The noble Lord, Lord Clement-Jones, rightly suggested that the progress of the orphan works licensing scheme would be an appropriate topic to be in the annual report of the Intellectual Property Office. That is so, but a whole range of matters will need to be covered in that annual report and there will from time to time be the necessity for a document that is more particularly focused on the orphan works scheme, unless we can all be confident that it really is working according to our best hopes.
On Amendment 11, the noble Viscount again gave me some grounds for encouragement in his emphasis that a variety of options is possible. He did not explain why the Government do not simply accept that the money ought to be returned after a reasonable interval to those who have lodged it because no rights holders have come forward. Even if they subsequently come forward, of course, they will be paid by the licenced bodies. He did not explain why we do not simply and straightforwardly return the money after a reasonable interval. However, he does not rule it out and he promises full consideration, as well as promising to write to us to clarify what that full consideration may mean, and I am appreciative of that.

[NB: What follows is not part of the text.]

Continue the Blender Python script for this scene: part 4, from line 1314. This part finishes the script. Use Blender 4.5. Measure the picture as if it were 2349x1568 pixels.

The Minister has, as my noble friend Lord Stevenson said, been a most abundant and generous letter writer. However, before he lays down his pen, it would also be helpful if he could bring himself to write one further epistle to us about what diligent search and extended collective licensing the Government envisage at this stage. I recognise that there is more work to be done by the working group, but he will know that probably the greatest anxiety of the cultural institutions, even greater than their anxiety about the requirement for up-front payments, is that the regulations may land them with an impossible task in terms of diligent search. It seemed to me that the Minister made helpful remarks on this subject on Report, but if he were willing to elaborate a little and clarify in another letter to us what he intended when he made those observations on Report, we would be particularly appreciative.
In view of the constructive and helpful tenor of the Minister’s response, I beg leave to withdraw the amendment.